Event director Sarah Wolfe stressed that registration ($35 for Orange County residents and $42 for all others) is available at the event itself.

“People can register at the last minute, even when they arrive on Friday night,” Wolfe said.

Sadly, Wolfe, who has planned and organized the Dixie Rock for the past three years, is relocating this week to Oregon, and will not see the fruits of her recent labors. Still, her vision and hard work has helped to maintain and build on the event’s popularity through imaginative and fun themes and partnerships with sponsors and vendors.

“The competition layout remains pretty much the same (from year to year), so we’ve tried to change the theme every year,” Wolfe said. “On the 25th anniversary, it was a 1980s theme, because the competition began in the 1980s. Last year, it was a team spirit theme, and we had teams with mascots. One team was all super heroes, and another team had a cowboy theme.

“This year it’s a Hawaiian theme with hula hoops and grass skirts. We’ll have Volcanic Trivia with lots of prizes. We’ll also have Kona Ice – that’s Hawaiian shaved ice from a truck out there (at the Community Center).”

Wolfe was also proud of the fostering relationships between the host Chapel Hill Parks and Recreation and Triangle Rock Club, Eagles Nest Outfitters, Progression Climbing, Five Ten, Earthbound Sports, LLC, Evolv, Mad Rock, Maxim Ropes, and Cholla Climbing.

“We’ll have several partners at the event, including Duke Adaptive Climbing,” Wolfe said. “It’s a new program that’s been running for a year or two at Duke University offering special climbing for kids and with any kinds of disabilities. We’re hoping they’ll be even more involved next year.”

In addition to Duke Adaptive Climbing, Wolfe said booths at the event will be manned by partners like the American Alpine Club, and the Carolina Climbers Coalition.

“A number of non-profit sponsors will also be there,” she said. “Another is the YMCA’s Camp Hanes in the Sauratown Mountains, and they’ll have a kids’ summer camp near Hanging Rock.”

For more information, Wolfe said to visit or the Facebook event page by searching on Facebook for “Aloha Hawai’i!” Also, those interested can call Chapel Hill Park and recreation’s Bernard Leach at 919-968-2734 or email

As for Sarah Wolfe, the climbing community wishes her well as she will have “left the auditorium,” and headed for that other coast and time zone. As for the Dixie Rock, Wolfe assured locals that the cupboard’s hardly bare.

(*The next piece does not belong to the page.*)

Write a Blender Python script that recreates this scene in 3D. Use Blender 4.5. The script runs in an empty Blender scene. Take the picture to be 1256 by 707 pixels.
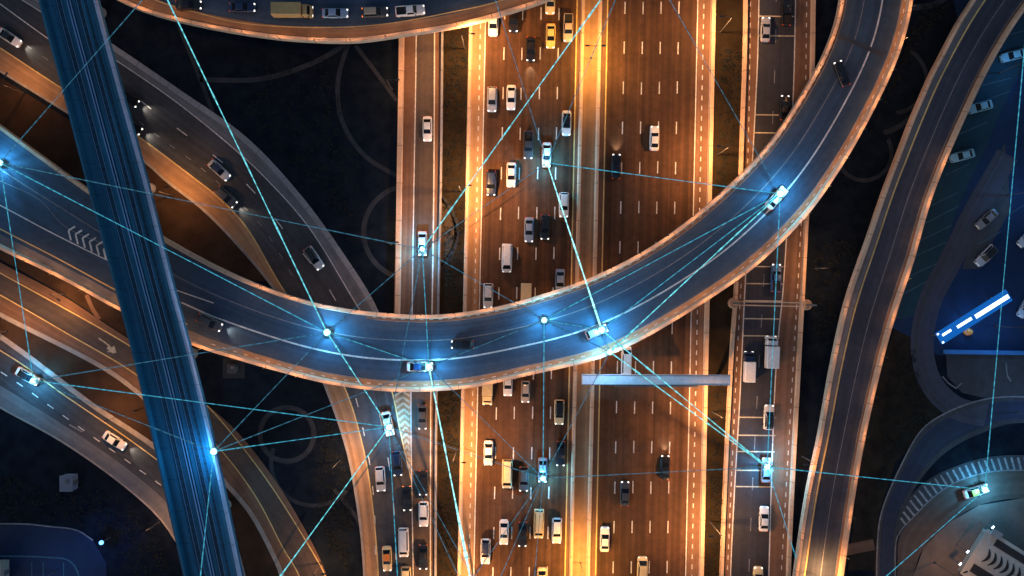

“I’m leaving, but it’s in good hands of two people who are also heading up this last week of event operation and who have participated for several years,” she said. “That’s Don Raleigh and Diane Joseph: they’ll be taking it on next year.”

But if 27 years have taught us anything, it’s that local climbing is still on the rise, and local climbers still “can’t help falling in love” with the Dixie Rock all over again year after year. And to Sarah Wolfe, the climbing community says: “Thank you. Thank you very much.”

Dixie Rock 27

At the Chapel Hill Community Center

Friday, March 18: registration and packet pick-up, followed by some preliminary climbing at 6:30 p.m.

Saturday, March 19: climbing continues at 10 a.m. Saturday. The finals begin at 7.

Registration: $35 for Orange County residents and $42 for others.